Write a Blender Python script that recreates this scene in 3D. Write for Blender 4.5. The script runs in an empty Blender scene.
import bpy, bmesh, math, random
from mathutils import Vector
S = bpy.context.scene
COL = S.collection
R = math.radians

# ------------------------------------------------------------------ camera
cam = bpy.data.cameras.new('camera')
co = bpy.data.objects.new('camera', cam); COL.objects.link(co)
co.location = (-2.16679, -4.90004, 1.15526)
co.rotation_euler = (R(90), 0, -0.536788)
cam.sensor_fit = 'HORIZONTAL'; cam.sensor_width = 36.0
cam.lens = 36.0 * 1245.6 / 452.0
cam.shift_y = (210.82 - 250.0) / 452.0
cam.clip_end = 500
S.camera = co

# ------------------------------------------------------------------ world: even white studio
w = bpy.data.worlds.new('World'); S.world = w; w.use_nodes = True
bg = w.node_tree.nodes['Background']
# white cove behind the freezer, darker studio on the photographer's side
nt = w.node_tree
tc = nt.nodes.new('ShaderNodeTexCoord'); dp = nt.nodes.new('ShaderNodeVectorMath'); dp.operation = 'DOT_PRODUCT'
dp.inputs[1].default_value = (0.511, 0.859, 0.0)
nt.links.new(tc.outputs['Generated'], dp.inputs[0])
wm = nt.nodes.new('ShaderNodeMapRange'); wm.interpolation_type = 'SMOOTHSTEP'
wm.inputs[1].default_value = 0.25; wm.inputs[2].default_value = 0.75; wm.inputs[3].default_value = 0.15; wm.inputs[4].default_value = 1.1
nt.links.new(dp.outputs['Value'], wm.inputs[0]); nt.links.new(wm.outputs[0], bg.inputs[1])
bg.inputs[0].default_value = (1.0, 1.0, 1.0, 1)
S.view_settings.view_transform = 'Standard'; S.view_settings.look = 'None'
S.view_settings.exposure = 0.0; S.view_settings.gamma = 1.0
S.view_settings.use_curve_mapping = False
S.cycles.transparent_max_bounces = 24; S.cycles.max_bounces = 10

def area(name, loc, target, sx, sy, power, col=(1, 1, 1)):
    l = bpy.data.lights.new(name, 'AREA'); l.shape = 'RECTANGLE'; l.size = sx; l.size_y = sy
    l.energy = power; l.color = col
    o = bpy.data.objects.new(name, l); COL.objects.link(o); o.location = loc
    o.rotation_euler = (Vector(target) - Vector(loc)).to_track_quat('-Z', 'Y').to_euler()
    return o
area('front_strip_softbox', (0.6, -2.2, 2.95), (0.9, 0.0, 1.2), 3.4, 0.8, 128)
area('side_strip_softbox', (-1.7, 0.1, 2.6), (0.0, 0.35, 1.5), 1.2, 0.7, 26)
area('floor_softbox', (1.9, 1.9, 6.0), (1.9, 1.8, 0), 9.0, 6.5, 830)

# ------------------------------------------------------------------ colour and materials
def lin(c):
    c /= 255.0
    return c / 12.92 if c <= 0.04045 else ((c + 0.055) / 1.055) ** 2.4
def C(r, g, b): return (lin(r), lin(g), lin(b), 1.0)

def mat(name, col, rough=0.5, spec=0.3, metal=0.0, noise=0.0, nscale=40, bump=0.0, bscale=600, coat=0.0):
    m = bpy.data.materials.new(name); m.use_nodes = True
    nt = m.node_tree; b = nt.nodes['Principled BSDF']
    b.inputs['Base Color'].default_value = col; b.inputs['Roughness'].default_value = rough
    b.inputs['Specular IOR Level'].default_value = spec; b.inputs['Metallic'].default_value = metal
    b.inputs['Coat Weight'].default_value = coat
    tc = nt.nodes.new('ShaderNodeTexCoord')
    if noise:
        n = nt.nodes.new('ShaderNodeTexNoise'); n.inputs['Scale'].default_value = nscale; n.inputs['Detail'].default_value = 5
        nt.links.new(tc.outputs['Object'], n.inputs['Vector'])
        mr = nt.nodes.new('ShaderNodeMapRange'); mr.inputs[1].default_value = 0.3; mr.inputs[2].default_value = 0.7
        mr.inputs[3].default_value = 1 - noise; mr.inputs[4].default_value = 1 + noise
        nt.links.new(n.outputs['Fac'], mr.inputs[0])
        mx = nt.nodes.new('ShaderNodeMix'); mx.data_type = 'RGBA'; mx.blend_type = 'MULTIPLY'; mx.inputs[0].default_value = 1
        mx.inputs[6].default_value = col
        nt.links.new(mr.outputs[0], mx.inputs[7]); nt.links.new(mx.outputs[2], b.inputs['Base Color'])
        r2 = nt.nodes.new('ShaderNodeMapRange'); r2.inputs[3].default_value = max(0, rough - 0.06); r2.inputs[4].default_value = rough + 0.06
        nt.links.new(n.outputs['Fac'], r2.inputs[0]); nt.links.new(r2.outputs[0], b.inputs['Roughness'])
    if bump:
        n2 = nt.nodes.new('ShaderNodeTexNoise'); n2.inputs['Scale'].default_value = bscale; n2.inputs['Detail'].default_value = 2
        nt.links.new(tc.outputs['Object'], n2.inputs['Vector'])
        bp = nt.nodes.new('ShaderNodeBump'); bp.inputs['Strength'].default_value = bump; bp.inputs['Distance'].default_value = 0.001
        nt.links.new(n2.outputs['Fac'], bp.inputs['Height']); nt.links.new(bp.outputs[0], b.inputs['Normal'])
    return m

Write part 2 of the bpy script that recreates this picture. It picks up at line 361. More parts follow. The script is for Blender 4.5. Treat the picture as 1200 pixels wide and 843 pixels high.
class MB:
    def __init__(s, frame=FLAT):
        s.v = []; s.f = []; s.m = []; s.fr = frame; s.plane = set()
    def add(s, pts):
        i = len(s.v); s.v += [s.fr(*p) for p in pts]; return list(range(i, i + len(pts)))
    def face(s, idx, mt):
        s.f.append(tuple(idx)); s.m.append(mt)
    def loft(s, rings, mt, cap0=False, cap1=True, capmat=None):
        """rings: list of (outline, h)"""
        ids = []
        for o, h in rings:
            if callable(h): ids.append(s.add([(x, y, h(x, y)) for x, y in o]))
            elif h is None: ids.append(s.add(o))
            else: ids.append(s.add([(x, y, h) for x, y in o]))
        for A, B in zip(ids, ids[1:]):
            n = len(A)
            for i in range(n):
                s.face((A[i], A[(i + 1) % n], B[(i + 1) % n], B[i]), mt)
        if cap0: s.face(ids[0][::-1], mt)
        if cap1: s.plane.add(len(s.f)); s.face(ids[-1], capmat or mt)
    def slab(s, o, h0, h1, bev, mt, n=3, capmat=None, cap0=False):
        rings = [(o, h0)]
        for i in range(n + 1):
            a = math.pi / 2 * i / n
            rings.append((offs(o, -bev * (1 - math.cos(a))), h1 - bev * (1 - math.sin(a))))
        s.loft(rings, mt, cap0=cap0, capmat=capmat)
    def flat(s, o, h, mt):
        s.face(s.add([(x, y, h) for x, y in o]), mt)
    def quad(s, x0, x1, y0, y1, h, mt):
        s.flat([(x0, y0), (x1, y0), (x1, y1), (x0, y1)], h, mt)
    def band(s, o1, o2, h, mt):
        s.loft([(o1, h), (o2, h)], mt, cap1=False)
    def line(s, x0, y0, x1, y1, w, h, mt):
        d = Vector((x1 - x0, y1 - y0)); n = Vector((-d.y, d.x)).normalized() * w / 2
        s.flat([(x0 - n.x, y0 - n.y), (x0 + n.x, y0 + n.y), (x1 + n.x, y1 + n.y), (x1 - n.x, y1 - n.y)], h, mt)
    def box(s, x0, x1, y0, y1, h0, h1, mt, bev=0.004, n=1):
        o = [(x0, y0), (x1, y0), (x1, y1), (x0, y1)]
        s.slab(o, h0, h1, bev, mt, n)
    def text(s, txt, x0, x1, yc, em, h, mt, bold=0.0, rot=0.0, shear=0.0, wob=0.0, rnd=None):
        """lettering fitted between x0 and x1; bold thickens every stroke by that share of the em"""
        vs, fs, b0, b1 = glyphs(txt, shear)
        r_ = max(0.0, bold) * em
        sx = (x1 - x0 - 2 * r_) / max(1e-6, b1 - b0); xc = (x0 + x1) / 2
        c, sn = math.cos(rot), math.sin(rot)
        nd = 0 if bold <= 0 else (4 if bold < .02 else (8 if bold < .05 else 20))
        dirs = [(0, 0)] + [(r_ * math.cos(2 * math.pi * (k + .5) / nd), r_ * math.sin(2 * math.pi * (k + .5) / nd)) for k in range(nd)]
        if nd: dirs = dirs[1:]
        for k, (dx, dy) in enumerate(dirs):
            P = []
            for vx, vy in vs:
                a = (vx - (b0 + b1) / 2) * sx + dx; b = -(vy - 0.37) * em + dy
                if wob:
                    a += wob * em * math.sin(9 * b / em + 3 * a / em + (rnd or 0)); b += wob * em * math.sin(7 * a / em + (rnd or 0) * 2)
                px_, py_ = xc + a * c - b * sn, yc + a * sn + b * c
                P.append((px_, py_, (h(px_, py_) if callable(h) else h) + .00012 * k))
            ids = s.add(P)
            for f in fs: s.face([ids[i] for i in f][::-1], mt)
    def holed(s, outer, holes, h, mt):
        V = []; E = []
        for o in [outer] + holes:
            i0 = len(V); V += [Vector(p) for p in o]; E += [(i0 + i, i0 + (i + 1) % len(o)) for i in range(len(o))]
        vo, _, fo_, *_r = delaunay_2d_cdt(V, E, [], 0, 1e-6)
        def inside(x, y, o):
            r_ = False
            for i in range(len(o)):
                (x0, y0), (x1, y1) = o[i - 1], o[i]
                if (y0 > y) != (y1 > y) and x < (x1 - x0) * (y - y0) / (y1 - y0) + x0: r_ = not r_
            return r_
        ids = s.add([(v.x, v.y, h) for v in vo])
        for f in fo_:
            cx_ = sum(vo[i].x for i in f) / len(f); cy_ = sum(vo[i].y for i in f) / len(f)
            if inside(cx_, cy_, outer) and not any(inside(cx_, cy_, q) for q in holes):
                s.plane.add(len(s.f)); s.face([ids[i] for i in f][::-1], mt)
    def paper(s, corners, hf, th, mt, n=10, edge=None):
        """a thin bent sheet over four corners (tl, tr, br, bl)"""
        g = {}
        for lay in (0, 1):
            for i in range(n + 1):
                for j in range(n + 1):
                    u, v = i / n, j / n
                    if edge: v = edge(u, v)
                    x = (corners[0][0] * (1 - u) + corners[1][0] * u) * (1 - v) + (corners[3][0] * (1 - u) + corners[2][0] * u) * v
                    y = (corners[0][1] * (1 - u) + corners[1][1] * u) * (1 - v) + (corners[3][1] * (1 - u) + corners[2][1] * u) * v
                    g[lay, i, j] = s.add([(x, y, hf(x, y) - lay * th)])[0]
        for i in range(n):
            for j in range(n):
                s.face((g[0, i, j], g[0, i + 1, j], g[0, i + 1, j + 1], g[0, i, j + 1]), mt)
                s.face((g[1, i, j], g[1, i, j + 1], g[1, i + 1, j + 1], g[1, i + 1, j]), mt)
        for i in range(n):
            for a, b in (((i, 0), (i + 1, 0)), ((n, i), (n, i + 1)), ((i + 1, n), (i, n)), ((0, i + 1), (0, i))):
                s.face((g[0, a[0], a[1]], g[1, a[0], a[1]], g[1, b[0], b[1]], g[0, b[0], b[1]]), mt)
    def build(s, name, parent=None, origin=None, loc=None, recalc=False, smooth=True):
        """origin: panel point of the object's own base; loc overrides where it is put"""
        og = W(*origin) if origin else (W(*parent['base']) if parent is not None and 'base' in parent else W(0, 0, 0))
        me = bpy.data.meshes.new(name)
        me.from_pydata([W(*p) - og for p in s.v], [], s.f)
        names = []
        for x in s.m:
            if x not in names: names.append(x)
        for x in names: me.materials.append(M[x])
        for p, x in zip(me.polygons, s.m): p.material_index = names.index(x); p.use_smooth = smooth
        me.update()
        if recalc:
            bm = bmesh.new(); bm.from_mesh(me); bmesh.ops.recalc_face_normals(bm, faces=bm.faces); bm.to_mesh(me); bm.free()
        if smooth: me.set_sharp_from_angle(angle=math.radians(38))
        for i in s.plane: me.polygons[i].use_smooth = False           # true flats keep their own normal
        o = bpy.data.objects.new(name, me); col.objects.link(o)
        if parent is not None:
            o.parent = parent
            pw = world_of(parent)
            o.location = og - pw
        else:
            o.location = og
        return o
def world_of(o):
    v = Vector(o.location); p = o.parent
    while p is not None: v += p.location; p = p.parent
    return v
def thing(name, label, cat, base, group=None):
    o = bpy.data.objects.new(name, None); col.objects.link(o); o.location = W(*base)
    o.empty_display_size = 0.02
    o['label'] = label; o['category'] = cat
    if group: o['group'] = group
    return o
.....
## INSTRUCTIONS FOR THE TASK
From the first line of the data above to the line holding "R = math.radians", reproduce each line exactly; emit no other lines.

## WRITTEN REPLY
Write a Blender Python script that recreates this scene in 3D. Write for Blender 4.5. The script runs in an empty Blender scene.
import bpy, bmesh, math, random
from mathutils import Vector
S = bpy.context.scene
COL = S.collection
R = math.radians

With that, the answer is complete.